Lenders who initiate loans will be held accountable for the quality and performance of those loans, and strict standards must be required in the lending process. Every lender must be required to meet the highest standards of ethical behavior, with recourse if they do not perform.

Reforms are necessary now to make mortgage lending and banking organizations more transparent. We will require greater disclosure, so that complex derivative instruments and excessive leverage can’t put the marketplace, and the financial security of your home, at risk.

After reading through the Op-Ed, which may appear under the McCain/Palin byline but was obviously written by a staffer or three, twice I can’t honestly say that I understand what exactly it is that the Republican nominees are actually proposing other than increased government scrutiny and regulation of an industry that has suffered from far too much scrutiny and regulation already.

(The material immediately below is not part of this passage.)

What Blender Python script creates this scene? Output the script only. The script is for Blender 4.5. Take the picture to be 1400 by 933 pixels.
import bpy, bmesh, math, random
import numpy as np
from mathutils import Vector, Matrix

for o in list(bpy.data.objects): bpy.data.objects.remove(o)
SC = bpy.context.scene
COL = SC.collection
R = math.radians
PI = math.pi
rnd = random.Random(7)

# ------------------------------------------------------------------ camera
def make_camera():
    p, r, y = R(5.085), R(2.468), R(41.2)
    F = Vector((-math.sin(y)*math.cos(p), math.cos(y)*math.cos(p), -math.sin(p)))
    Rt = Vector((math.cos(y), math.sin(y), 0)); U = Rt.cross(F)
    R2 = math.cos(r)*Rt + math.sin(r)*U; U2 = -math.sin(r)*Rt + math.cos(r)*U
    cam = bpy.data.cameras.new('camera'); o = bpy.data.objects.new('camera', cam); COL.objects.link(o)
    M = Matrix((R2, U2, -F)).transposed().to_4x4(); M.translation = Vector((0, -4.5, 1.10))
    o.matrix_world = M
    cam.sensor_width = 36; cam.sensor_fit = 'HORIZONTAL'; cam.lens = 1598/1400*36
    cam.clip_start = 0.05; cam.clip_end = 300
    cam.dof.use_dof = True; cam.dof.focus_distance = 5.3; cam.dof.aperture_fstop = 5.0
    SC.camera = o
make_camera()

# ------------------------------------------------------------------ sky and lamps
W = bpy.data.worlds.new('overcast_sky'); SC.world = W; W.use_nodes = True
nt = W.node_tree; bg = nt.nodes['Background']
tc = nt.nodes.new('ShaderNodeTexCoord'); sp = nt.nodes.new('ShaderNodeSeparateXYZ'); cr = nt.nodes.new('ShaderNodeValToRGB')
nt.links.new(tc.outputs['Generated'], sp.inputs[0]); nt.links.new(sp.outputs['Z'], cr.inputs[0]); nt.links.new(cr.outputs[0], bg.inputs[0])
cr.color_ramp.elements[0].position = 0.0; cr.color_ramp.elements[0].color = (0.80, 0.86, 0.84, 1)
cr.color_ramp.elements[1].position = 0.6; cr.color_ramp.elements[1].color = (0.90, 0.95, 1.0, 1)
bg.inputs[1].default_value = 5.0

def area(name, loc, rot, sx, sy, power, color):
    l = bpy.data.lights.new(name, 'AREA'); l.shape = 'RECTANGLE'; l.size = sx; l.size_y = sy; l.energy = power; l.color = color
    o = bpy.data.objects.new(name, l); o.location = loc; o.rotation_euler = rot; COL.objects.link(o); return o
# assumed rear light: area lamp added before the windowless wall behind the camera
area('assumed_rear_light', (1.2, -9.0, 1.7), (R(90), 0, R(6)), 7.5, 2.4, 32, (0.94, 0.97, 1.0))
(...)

Compare McCain/Palin’s non-specific “plan” with Bob Barr’s idea, which I wrote about yesterday:

“It is time to say no more. Fannie Mae and Freddie Mac need to be privatized and sold off. And Congress must stop treating the federal government like a national soup kitchen for businesses in trouble,” says Barr.

A radical idea ? Sure, but it’s better than more of the same regulation that has gotten us into this mess to begin with.